## Exercise aim
List every line in this data where the string "More" occurs.

Scripts that build scenes
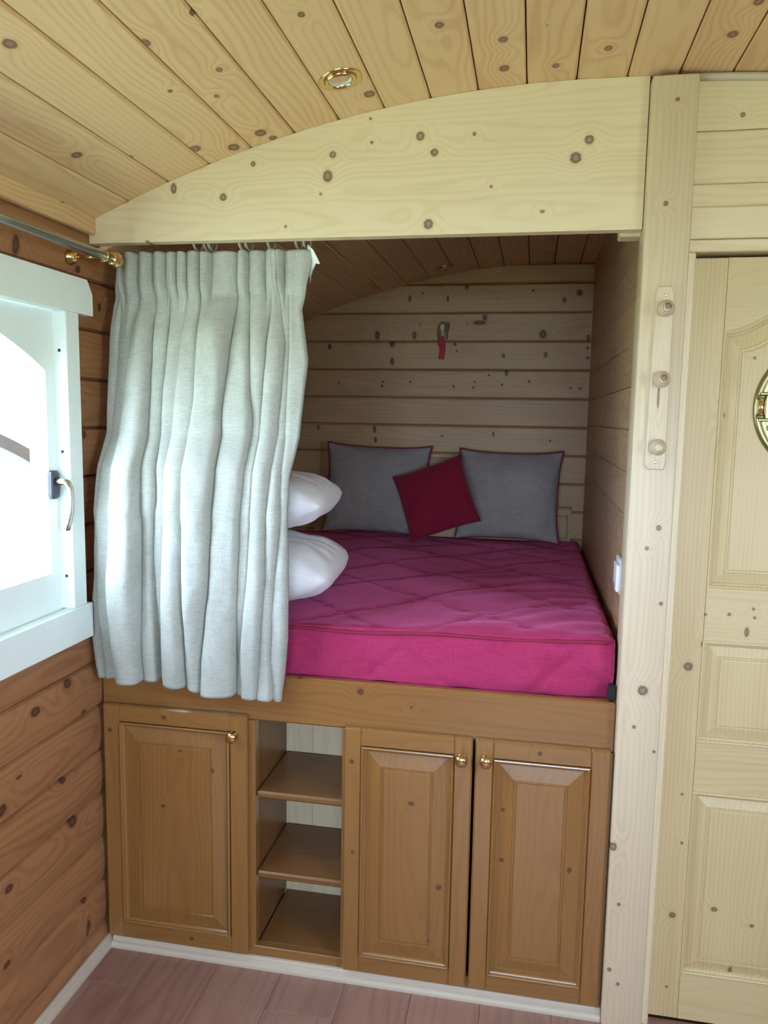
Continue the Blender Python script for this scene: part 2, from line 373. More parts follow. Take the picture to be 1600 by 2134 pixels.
KL = [(0.0, -0.307, 0.85, 0.05, 0.02, 0.012), (0.0, -0.16, 0.873, 0.05, 0.018, 0.012), (0.0, -0.087, 0.757, 0.05, 0.012, 0.015), (0.0, -0.195, 0.612, 0.05, 0.014, 0.009), (0.0, -0.157, 0.474, 0.05, 0.02, 0.016), (0.0, -0.456, 0.262, 0.05, 0.014, 0.009), (0.0, -0.112, 0.208, 0.05, 0.013, 0.008), (0.0, -0.435, 0.448, 0.05, 0.016, 0.01), (0.0, -0.104, 0.116, 0.05, 0.011, 0.027), (0.0, -0.31, 1.998, 0.05, 0.013, 0.024), (0.0, -0.051, 1.988, 0.05, 0.012, 0.009), (0.0, -0.047, 1.547, 0.05, 0.014, 0.011), (0.0, 0.044, 1.902, 0.05, 0.009, 0.012), (0.0, -0.448, 0.656, 0.05, 0.017, 0.016), (0.0, -0.382, 0.71, 0.05, 0.011, 0.004)]
KD = [(0.777, -0.02, 0.859, 0.01, 0.05, 0.01), (1.027, -0.02, 0.89, 0.005, 0.05, 0.005), (0.604, -0.02, 0.887, 0.006, 0.05, 0.006), (0.919, -0.02, 0.827, 0.004, 0.05, 0.004), (0.036, -0.02, 0.69, 0.006, 0.05, 0.006), (0.206, -0.02, 0.742, 0.008, 0.05, 0.006), (0.253, -0.02, 0.646, 0.006, 0.05, 0.004), (0.351, -0.02, 0.595, 0.005, 0.05, 0.008), (0.198, -0.02, 0.472, 0.006, 0.05, 0.005), (0.927, -0.02, 0.562, 0.008, 0.05, 0.006), (0.76, -0.02, 0.667, 0.006, 0.05, 0.006), (1.007, -0.02, 0.325, 0.008, 0.05, 0.008), (0.765, -0.02, 0.402, 0.005, 0.05, 0.005), (1.265, -0.02, 0.74, 0.006, 0.05, 0.006), (1.354, -0.02, 0.422, 0.006, 0.05, 0.008), (1.176, -0.02, 0.427, 0.006, 0.05, 0.006), (1.174, -0.02, 0.57, 0.005, 0.05, 0.005), (0.577, -0.02, 0.121, 0.004, 0.05, 0.004), (0.282, -0.02, 0.069, 0.006, 0.05, 0.005), (0.984, -0.02, 0.164, 0.004, 0.05, 0.004)]
KR = [(1.626, 0.01, 0.99, 0.012, 0.05, 0.012), (1.628, 0.01, 0.308, 0.009, 0.05, 0.009), (1.658, 0.01, 1.051, 0.006, 0.05, 0.008), (1.783, 0.01, 0.165, 0.006, 0.05, 0.016), (1.632, 0.01, 0.647, 0.004, 0.05, 0.004), (1.639, 0.01, 0.513, 0.004, 0.05, 0.004), (1.731, 0.01, 0.337, 0.009, 0.05, 0.007), (1.826, 0.01, 0.304, 0.006, 0.05, 0.005), (1.661, 0.01, 2.315, 0.006, 0.05, 0.006), (1.759, 0.01, 1.089, 0.006, 0.05, 0.013), (1.659, 0.01, 1.128, 0.004, 0.05, 0.004), (1.715, 0.01, 1.132, 0.005, 0.05, 0.004), (1.771, 0.01, 1.149, 0.004, 0.05, 0.004), (1.775, 0.01, 1.127, 0.004, 0.05, 0.004), (1.66, 0.01, 1.753, 0.005, 0.05, 0.005), (1.668, 0.01, 1.627, 0.008, 0.05, 0.009), (1.731, 0.01, 1.765, 0.004, 0.05, 0.004), (1.625, 0.01, 0.1, 0.004, 0.05, 0.004), (1.548, 0.01, 1.753, 0.005, 0.05, 0.005)]
HD = [0.055, 0.078, 0.123, 0.168, 0.205, 0.235, 0.267, 0.303, 0.332, 0.411, 0.439, 0.491, 0.54, 0.621]
VAL = [
   [(2.066, 0.05), (2.027, 0.048), (1.848, 0.035), (1.45, 0.037), (1.303, 0.039), (1.167, 0.031), (1.012, 0.014), (0.897, 0.012), (0.861, 0.016)],
   [(2.066, 0.073), (2.026, 0.068), (1.887, 0.065), (1.688, 0.06), (1.554, 0.054), (1.303, 0.048), (1.084, 0.041), (0.914, 0.043), (0.863, 0.043)],
   [(2.064, 0.122), (2.025, 0.123), (1.949, 0.123), (1.708, 0.098), (1.555, 0.089), (1.308, 0.104), (1.156, 0.092), (0.919, 0.091), (0.87, 0.091)],
   [(2.063, 0.172), (2.024, 0.177), (1.86, 0.169), (1.709, 0.167), (1.557, 0.167), (1.312, 0.185), (1.092, 0.178), (0.924, 0.166), (0.873, 0.165)],
   [(2.063, 0.208), (2.023, 0.212), (1.847, 0.21), (1.663, 0.198), (1.557, 0.199), (1.375, 0.218), (1.237, 0.211), (1.014, 0.216), (0.879, 0.209)],
   [(2.061, 0.264), (2.022, 0.268), (1.865, 0.259), (1.558, 0.239), (1.315, 0.252), (1.096, 0.239), (0.885, 0.228)],
   [(2.06, 0.306), (2.022, 0.307), (1.95, 0.305), (1.642, 0.307), (1.559, 0.299), (1.317, 0.315), (1.168, 0.309), (1.031, 0.306), (0.862, 0.296)],
   [(2.058, 0.417), (2.0, 0.418), (1.917, 0.41), (1.794, 0.395), (1.626, 0.382), (1.439, 0.39), (1.32, 0.39), (1.131, 0.378), (0.938, 0.349), (0.849, 0.34)],
   [(2.057, 0.44), (1.936, 0.443), (1.666, 0.457), (1.601, 0.467), (1.563, 0.466), (1.323, 0.463), (1.176, 0.454), (0.945, 0.443), (0.853, 0.435)],
   [(2.056, 0.493), (1.953, 0.507), (1.711, 0.496), (1.563, 0.492), (1.325, 0.494), (1.178, 0.484), (0.946, 0.456), (0.847, 0.451)],
   [(2.055, 0.522), (1.944, 0.526), (1.801, 0.547), (1.564, 0.538), (1.326, 0.535), (1.18, 0.53), (0.95, 0.506), (0.843, 0.495)],
   [(2.055, 0.548), (1.943, 0.551), (1.801, 0.56), (1.565, 0.559), (1.328, 0.57), (1.181, 0.553), (0.952, 0.536), (0.847, 0.537)],
   [(2.053, 0.621), (1.984, 0.611), (1.89, 0.59), (1.756, 0.61), (1.565, 0.597), (1.445, 0.586), (1.329, 0.587), (1.13, 0.588), (1.009, 0.583), (0.912, 0.571), (0.845, 0.559)],
]

# ------------------------------------------------------------------ room shell
def arc(x, top=2.415): return top - (x - 1.3) ** 2 / 5.8 * (1.0 if x < 1.3 else 0.4)
AX0, PW = 1.05, 0.1167
TOP2 = 2.335

def yw(kind, knots=()):       # boards that run along y on a wall that faces x
    return wood(kind, 'W', knots)

# floor
floor = box('floor', (-0.09, -4.1, -0.06), (2.69, 1.95, -0.012), GROOVE)
tag(floor, 'brown laminate floor boards in front of the bed cabinet', 'floor', None, 'structure')
fw = 0.192
for i in range(14):
    x0 = -0.02 + i * fw; x1 = min(x0 + fw - 0.0008, 2.62)
    y = -4.0 - (i % 3) * 0.42
    while y < 0.03:
        a, b = max(y, -4.0), min(y + 1.28, 0.03)
        if b - a > 0.05:
            board('floor_board', (x0, a, -0.012), (x1, b - 0.0008, 0.0), 'floor', 'Y', floor, bevel=0.0008)
        y += 1.28

# ceiling: arched backing and tongue-and-groove boards
vs, fs = [], []
xs = [-0.12 + 2.84 * i / 30 for i in range(31)]
for x in xs:
    for yy in (-4.12, 1.97):
        vs += [(x, yy, arc(x) + 0.018), (x, yy, arc(x) + 0.06)]
for i in range(30):
    a, b = i * 4, i * 4 + 4
    fs += [(a, a + 2, b + 2, b), (a + 1, b + 1, b + 3, a + 3), (a, b, b + 1, a + 1), (a + 2, a + 3, b + 3, b + 2)]
fs += [(0, 1, 3, 2), (120, 122, 123, 121)]
ceiling = mesh('ceiling', vs, fs, GROOVE, origin=(1.3, -1, 2.4), label='arched ceiling of honey pine boards', kind='structure')
ceiling['category'] = 'ceiling'
def ceil_board(x0, x1, y0, y1, top, kind, K):
    g = 0.0016
    x0 += g; x1 -= g
    t, c = 0.016, 0.0035
    p = [(x0, arc(x0, top) + t), (x0, arc(x0, top) + c), (x0 + c, arc(x0 + c, top)), (x1 - c, arc(x1 - c, top)), (x1, arc(x1, top) + c), (x1, arc(x1, top) + t)]
    lo = (x0, y0, min(q[1] for q in p) - 0.03); hi = (x1, y1, max(q[1] for q in p))
    return prism_y('ceiling_board', p, y0, y1, wood(kind, 'Y', knots_in(K, lo, hi, 0.004)), ceiling)
for k in range(-10, 15):
    xa, xb = AX0 + k * PW, AX0 + (k + 1) * PW
    if xb < -0.03 or xa > 2.62: continue
    ceil_board(xa, xb, -4.0, 0.030, 2.415, 'ceiling', KC)
    if xa < 1.47:
        ceil_board(xa, xb, 0.036, 1.84, TOP2, 'ceiling', ())

# left wall: half-log boards around the window
wall_left = empty('wall_left', (0, -1, 0), label='orange pine half-log wall with the white window', kind='structure'); wall_left['category'] = 'wall'
WY0, WY1, WZ0, WZ1 = -1.14, -0.15, 1.06, 1.885
for lo, hi in (((-0.10, -4.1, 0), (-0.024, 1.95, WZ0)), ((-0.10, -4.1, WZ1), (-0.024, 1.95, 2.2)),
               ((-0.10, -4.1, WZ0), (-0.024, WY0, WZ1)), ((-0.10, WY1, WZ0), (-0.024, 1.95, WZ1))):
    box('backing', lo, hi, GROOVE, wall_left)
def log_board(y0, y1, z0, z1, K):
    g = 0.001; p = []
    n = 12
    for i in range(n + 1):
        t = i / n
        x = -0.010 * abs(2 * t - 1) ** 2.4 - (0.006 if i in (0, n) else 0.0)
        p.append((x, z0 + g + (z1 - z0 - 2 * g) * (t if i not in (1, n - 1) else (0.04 if i == 1 else 0.96))))
    p += [(-0.024, z1 - g), (-0.024, z0 + g)]
    return prism_y('log_board', p, y0, y1, yw('wall', knots_in(K, (-0.03, y0, z0), (0, y1, z1), 0.002)), wall_left)
z = 0.079 - 0.135
while z < 2.12:
    z0, z1 = max(z, 0.0), min(z + 0.135, 2.15)
    if z1 > WZ0 and z0 < WZ1:
        log_board(-4.0, WY0, z0, z1, ()); log_board(WY1, 1.83, z0, z1, KL)
        if z1 > WZ1 + 0.01: log_board(WY0 + 0.001, WY1 - 0.001, WZ1 + 0.005, z1, KL)
    else:
        log_board(-4.0, 1.83, z0, z1, KL)
    z += 0.135

# ledge board where the wall meets the ceiling
ledge = board('trim_1', (0.0, -4.0, 2.088), (0.022, -0.001, 2.138), 'ceiling', 'Y', None, bevel=0.003, label='narrow pine ledge board between left wall and ceiling', kind='structure')
ledge['category'] = 'trim'

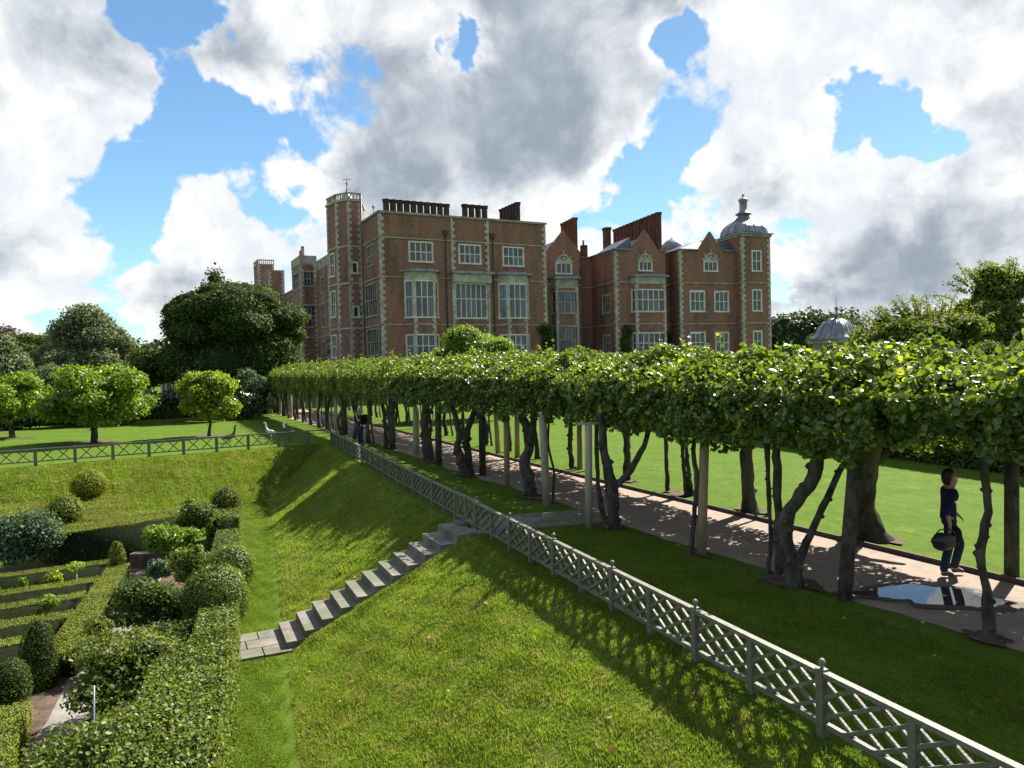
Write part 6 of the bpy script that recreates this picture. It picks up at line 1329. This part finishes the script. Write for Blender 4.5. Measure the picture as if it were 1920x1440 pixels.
def joints(hip=.86, lean=0.0, **kw):
    J = dict(pelvis=(0, 0, .93), waist=(lean * .2, 0, 1.07), chest=(lean * .6, 0, 1.27), neck=(lean, 0, 1.42), jaw=(lean + .02, 0, 1.49), skull=(lean + .015, 0, 1.565), crown=(lean, 0, 1.62),
      shL=(lean * .8, .185, 1.345), shR=(lean * .8, -.185, 1.345), elL=(-.02, .23, 1.07), elR=(-.02, -.23, 1.07), wrL=(.05, .22, .85), wrR=(.05, -.22, .85),
      hipL=(0, .09, .86), hipR=(0, -.09, .86), knL=(.01, .10, .47), knR=(.01, -.10, .47), anL=(-.02, .10, .085), anR=(-.02, -.10, .085), toeL=(.13, .11, .03), toeR=(.13, -.11, .03), face=(1, 0, 0)); J.update(kw); return J
# walking woman: faces right in the view (+x), right arm (towards the camera) holds a bag
Jw = joints(lean=.03, bust=(.10, 0, 1.24), elR=(-.09, -.235, 1.09), wrR=(-.045, -.245, .86), hdR=(0.02, 0, -1), elL=(.06, .24, 1.08), wrL=(.20, .22, .93), hdL=(.6, 0, -.6), knR=(-.02, -.09, .48), anR=(-.10, -.09, .09), toeR=(.05, -.10, .03), knL=(.20, .08, .50), anL=(.10, .08, .105), toeL=(.25, .09, .05), hipL=(.03, .09, .86), face=(1, -.05, -.12))
wr_, XW = person('person', 'woman in navy top and jeans walking past the puddle with a black bag', Jw, NAVY, DENIM, (6.83, 11.62, .02), R(-14), HAIRM, DSHOE, sleeve='three')
BG = empty('handbag', XW((-.14, -.30, .55)), 'large black leather handbag hanging from the woman\'s hand', 'bag'); 
def ell(c, r, XX, seg=14, rings=8, seed=1, amp=.06):
    V, F = sphere_core((0, 0, 0), r, seg, rings, seed=seed, amp=amp); me = npmesh('m', np.array([XX(tuple(np.array(c) + v)) for v in V]), [np.array(F)], smooth=True); return me
me = ell((-.15, -.29, .60), (.18, .07, .135), XW, 20, 12, 3, .10); me.name = 'bag_body'; addobj('bag_body', me, LEATH, BG)
b = MB(); b.tube([XW(p) for p in ((-.28, -.29, .68), (-.20, -.28, .78), (-.08, -.27, .80), (.00, -.27, .76), (.02, -.28, .66))], [.012] * 5, 6); b.build('handle', LEATH, BG)
me = ell((.06, -.20, .66), (.07, .04, .15), XW, 14, 9, 5, .18); me.name = 'folded_jacket'; tag(addobj('folded_jacket', me, BLACKC), 'dark folded jacket hanging beside the woman\'s bag', 'jacket')
# man in black photographing behind the fence
Jm = joints(lean=.04, elL=(.22, .24, 1.12), wrL=(.24, .07, 1.40), elR=(.20, -.26, 1.12), wrR=(.24, -.07, 1.40), hdL=(.1, 0, 1), hdR=(.1, 0, 1), puL=(0, 1, 0), puR=(0, 1, 0))
mr, XM = person('person', 'grey haired man in black standing behind the lattice fence holding a camera to his face', Jm, BLACKC, DENIM, (-6.85, 33.2, 0), R(-140), HAIRG, DSHOE, sleeve='short', scale=1.06)
b = MB(); b.box(-.03, .03, -.07, .07, -.045, .045, lambda x, y, z: XM((.215 + x, y, 1.515 + z))); b.tube([XM((.24, 0, 1.515)), XM((.34, 0, 1.51))], .035, 10); tag(b.build('camera_body', CAMB), 'black camera held up by the grey haired man', 'camera')
me = ell((-.20, 0, 1.18), (.12, .16, .24), XM, 14, 9, 4, .06); me.name = 'backpack'; tag(addobj('backpack', me, BLACKC), 'black backpack on the back of the grey haired man', 'backpack')
# person with hat by the walk end
Jh = joints(lean=.10, elL=(.20, .26, 1.20), wrL=(.26, .08, 1.44), elR=(.22, -.25, 1.18), wrR=(.27, -.07, 1.44), hdL=(.1, 0, 1), hdR=(.1, 0, 1), puL=(0, 1, 0), puR=(0, 1, 0), knL=(.05, .12, .47), anL=(.06, .14, .085), toeL=(.2, .14, .03), anR=(-.12, -.12, .085), toeR=(.03, -.12, .03))
hr, XH = person('person', 'person in khaki shirt and shorts taking a picture at the walk end', Jh, KHAKI, GREYS, (-18.9, 57.6, 0), R(-62), HAIRG, SHOEW, sleeve='short', scale=1.1, legm='shorts')
b = MB(); b.box(-.03, .03, -.07, .07, -.045, .045, lambda x, y, z: XH((.30 + x, y, 1.52 + z))); tag(b.build('camera_body', CAMB), 'small camera held up by the person in shorts', 'camera')
Jp = joints(lean=.0, elL=(.02, .25, 1.07), wrL=(.14, .18, .92), elR=(-.02, -.25, 1.07), wrR=(.10, -.2, .9))
pr_, XP = person('person', 'dark clothed person in pale shoes standing on the walk behind the broad dark trunk', Jp, BLACKC, BLACKC, (-4.15, 36.2, .02), R(-60), HAIRM, SHOEW, sleeve='short', scale=1.05)

# ------------------------------------------------------------ long necked birds on the left lawn
FEA_D = solid('dark_feathers', (.03, .05, .04), (.05, .03, .025), 20, .5, .4); FEA_R = solid('brown_feathers', (.18, .09, .06), (.10, .05, .04), 20, .6, .3); FEA_W = solid('grey_white_feathers', (.62, .62, .60), (.35, .34, .32), 10, .7, .3)
def bird(label, loc, rz, H, mn, mb, sit=False):
    root = empty('bird', loc, label, 'bird', 'long necked birds on the left lawn', rz); Mx = Matrix.Translation(Vector(loc)) @ Matrix.Rotation(rz, 4, 'Z') @ Matrix.Scale(H, 4); X_ = lambda p: tuple(Mx @ Vector(p))
    leg = .12 if sit else .36
    V = [(0, 0, leg + .12), (.16, 0, leg + .20), (.24, 0, leg + .42), (.25, 0, leg + .60), (.30, 0, leg + .63), (.38, 0, leg + .62), (-.18, 0, leg + .11), (-.38, 0, leg + .04)]; E = [(0, 1), (1, 2), (2, 3), (3, 4), (4, 5), (0, 6), (6, 7)]; Rd = [.12, .085, .04, .036, .04, .012, .10, .03]
    skin_mesh('body', [X_(p) for p in V], E, [(r * H, r * H) for r in Rd], 0, 2, mb, root)
    Vn = [(.20, 0, leg + .30), (.24, 0, leg + .42), (.25, 0, leg + .60)]; skin_mesh('neck', [X_(p) for p in Vn], [(0, 1), (1, 2)], [(.062 * H,) * 2, (.048 * H,) * 2, (.044 * H,) * 2], 0, 1, mn, root)
    for s in (-1, 1):
        b = MB(); b.tube([X_((.02, s * .05, leg + .08)), X_((-.02, s * .05, leg * .5)), X_((.0, s * .05, 0))], [.022 * H, .014 * H, .012 * H], 6); b.build('leg', mb, root)
bird('dark necked brown bird sitting by the fence, nearest the small yellow green tree', (-14.2, 37.0, 0), R(-10), 1.15, FEA_D, FEA_R, True)
bird('pale grey long necked bird standing on long legs behind the fence', (-12.1, 36.9, 0), R(188), .98, FEA_W, FEA_W)
bird('dark bird with a white head, nearest the end of the lime walk', (-11.35, 37.3, 0), R(200), .95, FEA_W, FEA_D)
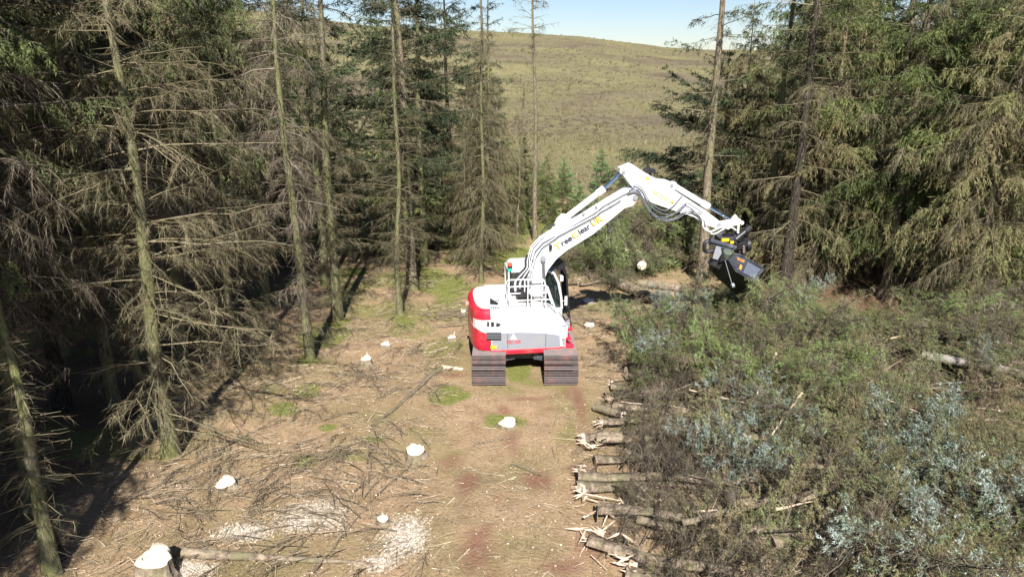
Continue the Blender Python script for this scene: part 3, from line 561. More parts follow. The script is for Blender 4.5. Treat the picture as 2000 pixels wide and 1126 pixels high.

## In response
Continue the Blender Python script for this scene: part 2, from line 373. More parts follow. Take the picture to be 1600 by 2134 pixels.
Continue the Blender Python script for this scene: part 3, from line 561. More parts follow. The script is for Blender 4.5. Treat the picture as 2000 pixels wide and 1126 pixels high.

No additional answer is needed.